Personal photo: A phone screen showing the Duolingo app with a 243-day streak counter, a progress bar for the current lesson, and the green owl mascot in the corner.

317 words

I've used Duolingo to study Portuguese for 8 months. The streak system has kept me coming back every single day, which says more about behavioral design than my willpower. At 9 PM, if I haven't done my lesson, the app sends a notification. The sad owl icon on the push notification is weirdly effective at making me feel guilty enough to open the app. Each lesson takes about 5 minutes. Exercises alternate between translation, listening, and speaking, so no 2 sessions feel exactly the same. The gamification more now than I did early on: the XP system, leaderboards, gem rewards for completing challenges. All of it creates a loop where you do the lesson to avoid breaking your streak, and then the streak itself becomes the reward. The free version has ads every 3 lessons and the premium costs $84 per year. I haven't upgraded because the ads are short and force a natural pause between exercises. My vocabulary is probably at a 3rd-grade level in Portuguese now.

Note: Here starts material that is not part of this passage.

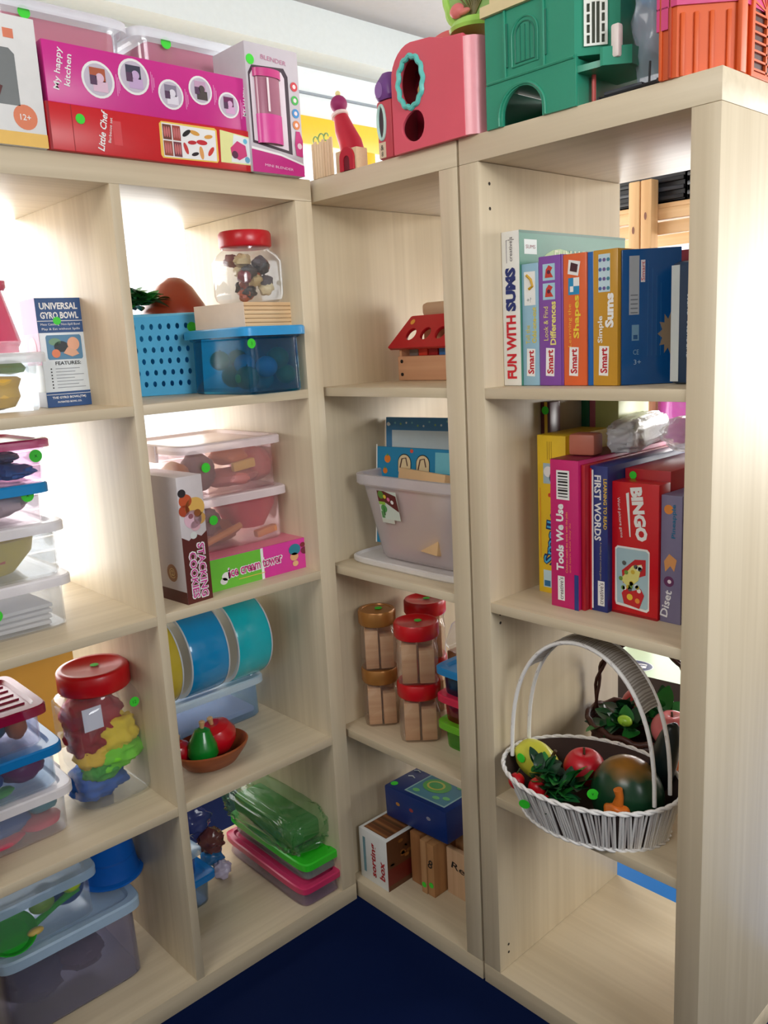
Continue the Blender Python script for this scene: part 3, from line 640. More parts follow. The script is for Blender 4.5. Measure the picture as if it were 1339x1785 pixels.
# blue tub with play fruit
def kd(t, F): sticker(t, F, -.054, .088, .0085, ':)')
BLT = clear((120, 208, 232), .16, (14, 140, 190), .12); BLL = mat((50, 160, 224), .3, alpha=.93)
tub('blue_tub', 'translucent blue lidded tub of play fruit at the right end of the top row', 'box', (-.112, .087, S1), 1, .132, .200, .117, BLT, BLL, taper=.93, kids=kd)
fr = [(-.150, .03, .028, .022, (40, 150, 80)), (-.112, .022, .046, .020, (170, 220, 230)), (-.140, .05, .052, .019, (150, 200, 210)), (-.076, .035, .060, .021, (150, 170, 90)), (-.064, .03, .030, .019, (40, 190, 90)), (-.100, .055, .024, .021, (170, 190, 160)), (-.130, .105, .030, .022, (90, 140, 60)), (-.085, .10, .030, .022, (190, 70, 80)), (-.095, .14, .060, .020, (80, 160, 60)), (-.150, .115, .060, .019, (180, 190, 90))]
nm = ['green pear-like', 'pale large', 'pale', 'olive green', 'bright green', 'dull pale', 'dark green', 'red', 'leaf green', 'yellow-green']
for i, (x, y, z, r, c) in enumerate(fr):
    b = MB(); b.ball((0, 0, 0), (r, r, r * .95), m_(c, .4), 18, 12); b.tube([(0, 0, r * .8), (.002, 0, r * 1.1)], .0012, m_((80, 50, 30)), 5)
    simple('play_fruit', b, nm[i] + ' ball of play fruit inside the blue tub', 'play fruit', (x, y, S1 + z), 0, FRUITG)
# laminated wooden block box
t = thing('wooden_block_set', 'pale wooden block set with layered edges on the blue tub', 'wooden toy', (-.152, .018, S1 + .1175), 9)
b = MB()
for k in range(6): b.box(0, .122, 0, .135, k * .0072, k * .0072 + .0066, wood('x', (236, 204, 160), (214, 170, 122), .5, 60, 'blk'), .0008)
b.box(-.0012, 0, .001, .134, .0, .0426, m_((228, 208, 190), .5)); b.build('layers', t)
def shells(x, y, z, seed, cols, n, R, h, grp, names, where):
    rd = random.Random(seed)
    for i in range(n):
        a = rd.uniform(0, 2 * PI); rr = R * math.sqrt(rd.uniform(.0, .8)); zz = z + h * (i + .5) / n
        c = cols[i % len(cols)]
        b = crumple((0, 0, 0), (R * .42, R * .36, R * .30), m_(c, .4, var=.2, bscale=120), seed + i, .35, 2.0, 14, 9)
        nmx = names[i % len(names)]
        simple('shell', b, nmx + ' ' + where, 'shell', (x + rr * math.cos(a), y + rr * math.sin(a), zz), rd.uniform(0, 90), grp)
jar('plastic_jar', 'clear jar of shells with a red screw lid, on the wooden block set', 'jar', (-.096, .082, S1 + .161), .104, .126, .047, m_((196, 26, 38), .3), stk=False, p=5)
shells(-.096, .082, S1 + .176, 4, [(176, 84, 50), (60, 56, 56), (226, 210, 170), (40, 40, 46), (150, 70, 50), (90, 84, 90), (206, 180, 130), (130, 50, 60)], 16, .040, .066, 'shells in the red lidded jar', ['rust brown shell', 'dark grey shell', 'cream shell', 'black shell', 'reddish shell', 'slate shell', 'sandy shell', 'maroon shell'], 'in the jar on the wooden block set')

# ================================================================== WIDE UNIT, SECOND ROW
G2 = 'storage boxes stacked at the left of the second row'
def stk(u, v, r=.010): return lambda t, F: sticker(t, F, u, v, r, 'x')
WHL = mat((236, 232, 236), .35, alpha=.93)
tub('clear_box', 'large clear box with white paper inside, lowest of the stack in the bright cell', 'box', (-.598, .185, S2), 0, .210, .215, .088, FROSTB, WHL, G2, handles=True, taper=.94, kids=lambda t, F: sticker(t, F, -.018, .045, .010))
b = MB()
for k in range(4): b.box(-.08, .075, -.085, .08, k * .009, k * .009 + .006, m_((246, 244, 246), .6), .001, M=Matrix.Rotation(math.radians(k * 1.5 - 2), 4, 'Z'))
simple('paper_stack', b, 'stack of white paper sheets inside the lowest box of the bright cell', 'paper', (-.598, .185, S2 + .006))
tub('clear_box', 'clear box with a yellow dish inside, second from below in the bright cell', 'box', (-.598, .180, S2 + .0885), 0, .208, .205, .089, FROSTB, WHL, G2, taper=.94)
b = MB(); b.loft([sring(.10, .10, 0, 2.2), sring(.16, .13, .030, 2.2), sring(.172, .14, .056, 2.2), sring(.164, .132, .056, 2.2), sring(.13, .11, .022, 2.2)], m_((238, 214, 70), .4), True, True); b.box(-.05, .02, -.062, -.060, .022, .042, m_((226, 90, 60)), .001); simple('yellow_dish', b, 'yellow toy dish with red mark in the second box of the bright cell', 'dish', (-.598, .180, S2 + .093))
tub('clear_box', 'blue-lidded clear box packed with pale crumpled bags, third from below in the bright cell', 'box', (-.588, .175, S2 + .178), 0, .155, .19, .064, clear((252, 248, 250), .12), m_((26, 140, 206), .3), G2, taper=.92, kids=stk(.045, .046))
b = crumple((0, 0, 0), (.070, .085, .024), m_((226, 212, 218), .5), 9, .18, 2.5); simple('crumpled_bag', b, 'pale crumpled bag in the blue-lidded box of the bright cell', 'bag', (-.588, .175, S2 + .2065))
tub('clear_box', 'magenta-lidded clear box of blue toys, topmost in the bright cell', 'box', (-.582, .165, S2 + .2425), 0, .160, .18, .068, clear((250, 236, 244), .05), mat((190, 30, 100), .25, alpha=.9), G2, taper=.92, lid_h=.007, kids=stk(.058, .042))
for i, (x, y, z, sx, sy, sz) in enumerate(((-.600, .15, .262, .05, .05, .018), (-.545, .14, .258, .035, .05, .012), (-.57, .19, .276, .05, .04, .014), (-.545, .16, .280, .022, .03, .008))):
    b = crumple((0, 0, 0), (sx, sy, sz), m_([(40, 116, 190), (60, 150, 220), (50, 90, 150), (70, 110, 150)][i], .4), 20 + i, .3, 2.4); simple('blue_toy', b, ['large blue rounded toy', 'bright blue flat toy', 'dark blue toy on top', 'small grey-blue toy'][i] + ' in the magenta-lidded box', 'toy', (x, y, S2 + z), 0, 'blue toys in the magenta-lidded box')
# right cell of the second row
def pr(b, F):
    f = F['front']; L = F['left']; w = m_(WHITE); BR = m_((90, 34, 30))
    b.rect(f, 0, 0, .052, .110, BR); b.shape(f, [(0, .110), (.052, .110), (.052, .124), (.04, .116), (.028, .122), (.014, .112), (0, .12)], BR)
    b.rect(f, 0, .115, .052, .222, m_((226, 234, 242)), 1) if False else None
    for u, v, r, c in ((.008, .196, .008, (40, 36, 40)), (.014, .182, .013, (196, 84, 44)), (.010, .165, .011, (176, 70, 40)), (.032, .168, .020, (222, 176, 90)), (.026, .148, .018, (226, 184, 200)), (.040, .148, .012, (196, 150, 80)), (.030, .136, .010, (216, 170, 180)), (.036, .158, .007, (140, 80, 40)), (.022, .154, .005, (150, 90, 100)), (.024, .120, .007, (214, 218, 214))):
        b.disc(f, u, v, r, m_(c), 2 + (r < .009), r * .9, 18)
    b.text(f, 'STACKING', .036, .056, .014, w, 3, rot=-90, bold=.075, w=.100, h=.0175); b.text(f, 'STACKING', .036, .056, .014, m_((206, 60, 150)), 4, rot=-90, bold=.02, w=.096, h=.0135)
    b.text(f, 'COOKIES', .018, .050, .014, w, 3, rot=-90, bold=.075, w=.086, h=.0175); b.text(f, 'COOKIES', .018, .050, .014, m_((206, 60, 150)), 4, rot=-90, bold=.02, w=.082, h=.0135)
    b.rect(L, 0, 0, .15, .022, m_((84, 34, 28)), 1)
    for u, v, r in ((.03, .13, .022), (.036, .10, .026), (.028, .075, .020)): b.disc(L, u, v, r, m_((150, 66, 36)), 1)
    b.disc(L, .045, .190, .012, m_((190, 170, 160)), 1); b.disc(L, .110, .052, .016, m_((150, 100, 60)), 1); b.text(L, '@', .110, .052, .02, m_((226, 196, 130)), 2)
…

I can hold a basic conversation, ask for directions, order food, talk about the weather. Whether Duolingo actually teaches fluency or just teaches you to be good at Duolingo is a fair question. I don't have a definitive answer. But 8 months ago I knew zero Portuguese. Now I can read a children's book without a dictionary, and that progression happened 5 minutes at a time because a cartoon owl shamed me into consistency. Breaking the streak carries real psychological cost after a certain point. Mine is at 243 days, and I'd genuinely be upset to lose it. Irrational but true.